Pacific Theatre
Leave of Absence by Lucia Frangione

Dates and Venue 25 January – 16 February 2013, at 8pm (Sat matinées at 2pm) | Pacific Theatre

Director Morris Ertman Musical Composition Jim Hodgkinson Set Design Drew Facey Costume Design Sydney Cavanaugh Lighting Design Lauchlin Johnston Sound Design Jeff Tymoschuk Stage Manager Jethelo Cabilete

Reviewer Erin Jane

“I have been absent.” These are some of the final words of Father Ryan in Lucia Frangione’s latest play, Leave of Absence, and they represent Frangione’s own sense of our society’s neglect in taking care of our youth, a theme she executes brilliantly in this production.

It’s very satisfying to see the world premiere of a play, as you are given a chance to evaluate a performance unburdened from previous opinion. Though Frangione is no ‘newbie’ to the theatre scene (having 25 plays under her belt), Leave of Absence admittedly took some time to digest, as it features pretty difficult subject matter.

The play is centred round a 14-year-old teenage girl at Catholic school who has heard the voice of God, a priest who has not, and the young girl’s vivacious single mother. Martha, a well-meaning teacher and Leap, played expertly by Craig Erickson, round out the 5-actor cast. Karyn Guenther is featured in this production as Blake, a young girl who is bullied at school because of rumours that she is gay, as well as her awkward spiritual maturity. She does not fit in, and the wide-eyed Guenther successfully entices and traumatizes the audience with her vulnerability in this role.

Blake confides and speaks candidly with Father Ryan, played by Tom McBeath as a sort of flat, calm, holy man in the first act, whom we witness changing throughout the play. The sexually-charged and intensely spiritual conversations Blake lays on the priest are unlikely and uncomfortable, and McBeath plays the part with many exhales and hand wringing. I couldn’t help but notice his initial flat, innocuous calmness was indeed reminiscent of many of the priests I’d experienced going to Catholic Church.

Frangione herself plays Blake’s mother Greta, gregarious and unabashedly emotional. She does her best to protect her daughter, but ultimately represents a distracted, lacking figure in Blake’s life and eventual destruction. In the midst of Blake’s hardship at school, Greta reveals that Blake’s father is Leap, a hard-knock, masculine, and hygienic Russian who has recently lost his wife. Oh, and Greta is in love with Father Ryan à la Thorn Birds, a nice dramatic meatball on top of it all.

But the drama is secondary, even tertiary to the action on stage. Erickson exudes personality on stage as Leap, and Guenther steals most scenes she appears in. The actors and their intensely thematic subject matter really made this show what it is. Unfortunately, it was clear at first that this performance had some growing pains in the first 30 minutes or so, but eventually hit its stride, the actors ironing out most particulars and idiosyncrasies in the script.
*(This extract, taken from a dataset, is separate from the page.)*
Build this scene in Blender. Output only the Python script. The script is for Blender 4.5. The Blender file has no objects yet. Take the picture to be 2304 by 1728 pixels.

And Frangione’s overlapping script can be distracting and confusing at times.

Pacific Theatre is the ideal setting for this controversial play and its hard-to-chew subject matter, as it has tackled countless tough themes in the past. Apparently many theatres were wary about producing the play for this reason, prompting Frangione to state that “if theatres don’t address this issue we leave it to the politicians, the pundits, and the propagandists.”

Though uncomfortable, I approve of this play’s intentions in tackling these issues. Pacific Theatre’s Artistic Director Ron Reed recalled words from Frangione’s previous play, Espresso – “the espresso – she’s life. Quick, black, bitter in the mouth. Don’t expect sweet. Don’t add milk to take away the strong.” These are wise words to consider if you are planning a night out to enjoy this performance! Yet, Frangione is using this play to ask us why and where we have been absent, and how our youth are slipping through our hands. These are valid questions, and very worthy of our consideration.